- **STATED EXERCISE**:
Locate each line below that includes "picture" and reproduce it.

____ SUPPLIED RECORDS

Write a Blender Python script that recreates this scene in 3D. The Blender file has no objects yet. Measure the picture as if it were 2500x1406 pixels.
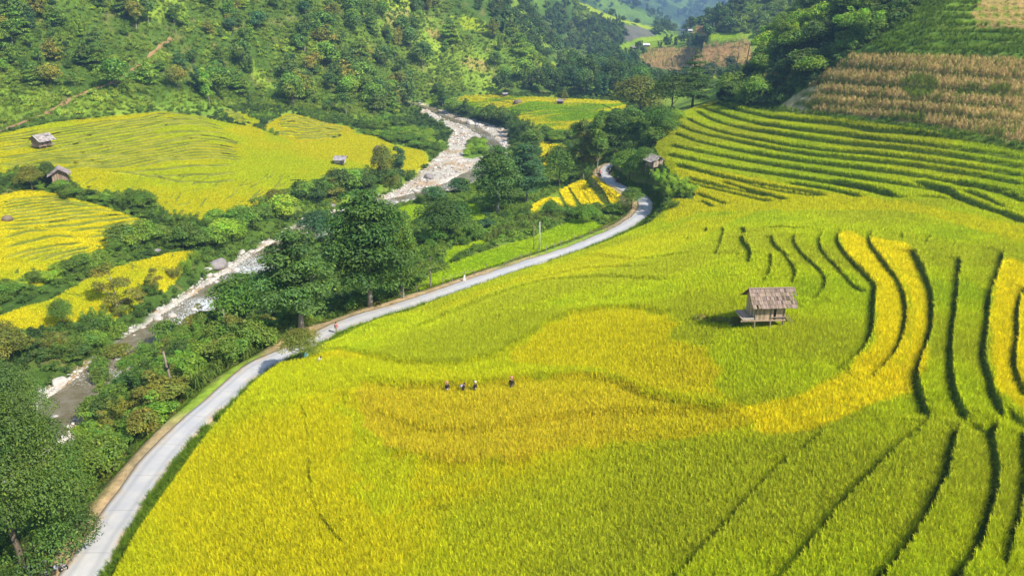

________
____ SUPPLIED RECORDS

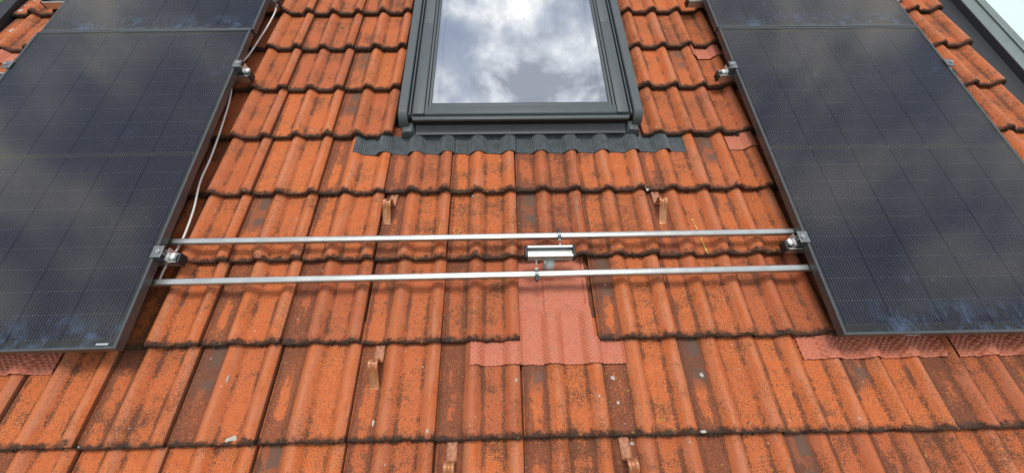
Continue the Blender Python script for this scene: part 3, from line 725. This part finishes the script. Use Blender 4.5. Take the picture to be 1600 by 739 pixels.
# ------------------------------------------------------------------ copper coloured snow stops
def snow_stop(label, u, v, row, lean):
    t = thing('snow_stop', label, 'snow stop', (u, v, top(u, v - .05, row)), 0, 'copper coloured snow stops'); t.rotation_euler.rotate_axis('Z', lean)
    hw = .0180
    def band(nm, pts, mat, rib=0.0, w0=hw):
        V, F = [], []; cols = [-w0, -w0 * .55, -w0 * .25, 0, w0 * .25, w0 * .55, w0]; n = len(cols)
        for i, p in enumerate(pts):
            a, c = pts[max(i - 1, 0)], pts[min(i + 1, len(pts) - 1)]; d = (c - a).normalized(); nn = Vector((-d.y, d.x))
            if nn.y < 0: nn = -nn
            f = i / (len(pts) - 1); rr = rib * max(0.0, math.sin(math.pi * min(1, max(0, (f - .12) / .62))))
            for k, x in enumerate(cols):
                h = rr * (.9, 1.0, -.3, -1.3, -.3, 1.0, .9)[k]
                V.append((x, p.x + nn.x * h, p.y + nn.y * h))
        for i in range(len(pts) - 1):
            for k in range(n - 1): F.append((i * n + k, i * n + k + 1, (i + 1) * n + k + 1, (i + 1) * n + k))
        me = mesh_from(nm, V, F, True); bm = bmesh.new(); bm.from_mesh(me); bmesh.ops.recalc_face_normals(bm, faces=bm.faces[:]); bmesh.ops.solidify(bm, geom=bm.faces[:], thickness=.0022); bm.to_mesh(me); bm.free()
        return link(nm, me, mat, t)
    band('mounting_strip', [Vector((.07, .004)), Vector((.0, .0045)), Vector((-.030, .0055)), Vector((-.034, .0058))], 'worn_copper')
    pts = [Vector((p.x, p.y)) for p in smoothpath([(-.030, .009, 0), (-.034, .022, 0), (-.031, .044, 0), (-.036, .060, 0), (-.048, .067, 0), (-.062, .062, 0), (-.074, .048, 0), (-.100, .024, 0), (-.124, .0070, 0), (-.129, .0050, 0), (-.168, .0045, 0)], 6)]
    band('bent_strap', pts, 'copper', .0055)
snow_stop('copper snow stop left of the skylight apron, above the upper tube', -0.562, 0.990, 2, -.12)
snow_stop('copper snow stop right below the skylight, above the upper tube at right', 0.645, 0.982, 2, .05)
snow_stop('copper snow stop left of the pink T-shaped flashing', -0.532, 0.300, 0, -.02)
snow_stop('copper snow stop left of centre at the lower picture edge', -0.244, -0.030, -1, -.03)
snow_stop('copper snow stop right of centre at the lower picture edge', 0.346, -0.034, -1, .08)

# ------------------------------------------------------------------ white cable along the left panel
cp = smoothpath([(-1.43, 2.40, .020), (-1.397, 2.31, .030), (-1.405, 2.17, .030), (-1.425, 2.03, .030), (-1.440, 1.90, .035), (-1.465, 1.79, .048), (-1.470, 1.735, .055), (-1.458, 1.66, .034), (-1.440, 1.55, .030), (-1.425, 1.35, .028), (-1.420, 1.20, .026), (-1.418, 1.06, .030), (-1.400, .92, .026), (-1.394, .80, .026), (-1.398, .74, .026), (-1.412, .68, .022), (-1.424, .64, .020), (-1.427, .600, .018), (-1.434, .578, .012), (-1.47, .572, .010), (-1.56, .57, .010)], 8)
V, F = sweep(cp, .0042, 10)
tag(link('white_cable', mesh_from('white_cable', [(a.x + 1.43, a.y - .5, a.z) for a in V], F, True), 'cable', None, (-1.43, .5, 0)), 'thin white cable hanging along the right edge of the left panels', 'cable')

________

- **RESULT**:
Write a Blender Python script that recreates this scene in 3D. The Blender file has no objects yet. Measure the picture as if it were 2500x1406 pixels.
Continue the Blender Python script for this scene: part 3, from line 725. This part finishes the script. Use Blender 4.5. Take the picture to be 1600 by 739 pixels.
snow_stop('copper snow stop left of centre at the lower picture edge', -0.244, -0.030, -1, -.03)
snow_stop('copper snow stop right of centre at the lower picture edge', 0.346, -0.034, -1, .08)